One must also wonder whether it is a sign of “psychological development” for men who left the priesthood to proclaim themselves as “healthy” and those who stayed as “unhealthy”?

Moreover, the Loyola report cites no comparative statistics about psychological development of married men with whom priests might legitimately be compared. In another part of the report to bishops in 1970, a National Opinion Research Center team administered Everett Shostrom’s Personality Orientation Inventory to priests and compared priests with norm groups available for that test. Priests compared favorably with men of the same age and educational attainment on maturity, self-actualization and the capacity for intimacy. More recently in 1992, research with a similar design by the Rev. Thomas Nestor confirmed the NORC findings and found slightly higher scores on priests’ capacity for intimacy. Since these data did not fit the Times reporter’s “frame” of a sick, immature, twisted priesthood, she did not bother to seek them out.

Nor did she cite data from the recent Los Angeles Times study of American priests, which showed that most priests are happy in the priesthood, most find it even better than they had expected, most would choose to be priests again, and most have no intention of leaving the priesthood.

As I will argue in my forthcoming book Priests in the Pressure Cooker, all the comparative evidence available suggests that, despite The New York Times, most priests are reasonably mature, happy men. They are not the crowd of cowering, craven, sexually frustrated, “unhealthy” males that the media have portrayed this past year. Priests have their faults and failings: in general they are miserable homilists, do not administer “user-friendly” parishes and still do not take the abuse crisis seriously, but the media have calumniated them.

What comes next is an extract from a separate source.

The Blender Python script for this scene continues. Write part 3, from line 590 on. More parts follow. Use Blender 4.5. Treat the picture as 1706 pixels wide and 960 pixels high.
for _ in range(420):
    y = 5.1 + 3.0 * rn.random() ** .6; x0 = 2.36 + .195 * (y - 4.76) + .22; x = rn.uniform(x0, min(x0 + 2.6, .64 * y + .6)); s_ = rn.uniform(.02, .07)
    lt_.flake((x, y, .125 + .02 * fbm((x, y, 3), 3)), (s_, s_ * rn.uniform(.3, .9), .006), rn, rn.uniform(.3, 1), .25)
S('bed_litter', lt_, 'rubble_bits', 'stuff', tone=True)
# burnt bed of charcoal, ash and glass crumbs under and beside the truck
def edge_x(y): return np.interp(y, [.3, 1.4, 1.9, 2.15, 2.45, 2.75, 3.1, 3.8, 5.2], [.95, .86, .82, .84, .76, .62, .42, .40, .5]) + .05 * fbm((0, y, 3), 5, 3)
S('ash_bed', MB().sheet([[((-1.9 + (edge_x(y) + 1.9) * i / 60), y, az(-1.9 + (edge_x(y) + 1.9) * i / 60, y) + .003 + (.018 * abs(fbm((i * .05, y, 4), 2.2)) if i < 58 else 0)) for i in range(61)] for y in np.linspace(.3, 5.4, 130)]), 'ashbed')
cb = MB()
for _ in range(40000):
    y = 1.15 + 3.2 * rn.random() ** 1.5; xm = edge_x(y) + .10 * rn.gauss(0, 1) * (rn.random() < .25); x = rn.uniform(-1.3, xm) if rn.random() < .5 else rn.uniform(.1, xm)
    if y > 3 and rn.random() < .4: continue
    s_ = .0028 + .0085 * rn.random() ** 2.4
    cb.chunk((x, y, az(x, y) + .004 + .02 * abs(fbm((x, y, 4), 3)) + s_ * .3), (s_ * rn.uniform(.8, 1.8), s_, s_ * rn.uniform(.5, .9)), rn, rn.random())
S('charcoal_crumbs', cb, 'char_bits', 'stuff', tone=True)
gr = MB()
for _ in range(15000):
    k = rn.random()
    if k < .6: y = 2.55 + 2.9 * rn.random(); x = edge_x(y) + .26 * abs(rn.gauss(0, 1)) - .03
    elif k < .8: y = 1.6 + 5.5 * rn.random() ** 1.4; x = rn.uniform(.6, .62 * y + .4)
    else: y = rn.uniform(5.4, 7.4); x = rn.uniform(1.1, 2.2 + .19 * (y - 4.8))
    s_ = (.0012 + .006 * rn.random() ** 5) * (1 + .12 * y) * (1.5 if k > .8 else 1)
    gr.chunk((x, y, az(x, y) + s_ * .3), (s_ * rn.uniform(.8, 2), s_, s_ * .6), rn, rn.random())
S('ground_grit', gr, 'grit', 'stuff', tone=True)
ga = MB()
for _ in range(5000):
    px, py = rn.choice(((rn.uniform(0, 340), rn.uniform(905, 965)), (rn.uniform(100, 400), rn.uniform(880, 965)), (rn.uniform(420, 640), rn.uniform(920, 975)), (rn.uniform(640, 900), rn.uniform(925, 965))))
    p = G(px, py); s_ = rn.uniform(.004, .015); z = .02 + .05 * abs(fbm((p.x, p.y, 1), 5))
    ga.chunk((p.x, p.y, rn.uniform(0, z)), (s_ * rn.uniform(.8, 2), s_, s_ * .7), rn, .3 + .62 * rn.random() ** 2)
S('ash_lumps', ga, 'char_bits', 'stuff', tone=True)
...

I do not want to become a media basher (like most priests in the L.A. Times surveys). If it had not been for media pressure, the hierarchy would not have been forced to end their reassignments of abusive priests. No media outlet ever sent a known abuser back into a parish. Yet the sexual abuse crisis has become an occasion for Catholic-bashing and celibate-priest bashing, an old custom dating to the 19th century that is as American as cherry pie—with the addition these days that a few self-serving resigned priests join in the game.

If some African Americans are brutal rapists, it does not follow that all or most African Americans are. If some C.E.O.’s are crooks, it does not follow that all or most are. If some priests are creepy predators, it does not follow that all or most priests are.

The Times writer concludes her article with the gratuitous suggestion that abuse cases were down in the 1990’s because bishops might still be covering up. She does not seem to realize that her article covers up the truth that most priests are reasonably healthy males who are happy in their work and are not lusting for little boys.

I also wonder why the two honest and intelligent articles on the subject by Peter Steinfels, who works for The Times, appeared in Commonweal and The (London) Tablet, and not in The Times. Did the Times editors ban Catholics from reporting on the sexual abuse problem?

I conclude from this article that the good gray Times, under editor Howell Raines, has left behind its historic position of edgy suspicion toward the church, crossed the border into hostility and ventured on to the stomping grounds of virulent anti-Catholicism.

Maria Monk lives!

The Rev. Andrew M. Greeley is professor of social sciences at the University of Chicago and the University of Arizona and Research Associate at the National Opinion Research Center at the University of Chicago.